Google's Neural Logic Machine (NLM) is a neural-symbolic architecture for both inductive learning and logic reasoning. NLMs use tensors to represent logic predicates.
Bach et al's Hinge-Loss Markov Random Fields (HL-MRFs) are a new kind of probabilistic graphical model that generalizes different approaches to convex inference. We unite three approaches from the randomized algorithms, probabilistic graphical models, and fuzzy logic communities, showing that all three lead to the same inference objective. We then define HL-MRFs by generalizing this unified objective. The second new formalism, probabilistic soft logic (PSL), is a probabilistic programming language that makes HL-MRFs easy to define using a syntax based on first-order logic.

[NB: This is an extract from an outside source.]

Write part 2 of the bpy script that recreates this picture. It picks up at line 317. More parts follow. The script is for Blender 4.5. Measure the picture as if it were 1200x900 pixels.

Cohen's TensorLog is a probabilistic deductive database in which reasoning uses a differentiable process. In TensorLog, each clause in a logical theory is first converted into certain type of factor graph. Then, for each type of query to the factor graph, the message-passing steps required to perform belief propagation (BP) are “unrolled” into a function, which is differentiable.
Matthew Richardson's and Pedro Domingos' Markov Logic Networks (MLNs) are a first-order knowledge base with a weight attached to each formula (or clause). Together with a set of constants representing objects in the domain, it specifies a ground Markov network containing one feature for each possible grounding of a first-order formula in the KB, with the corresponding weight.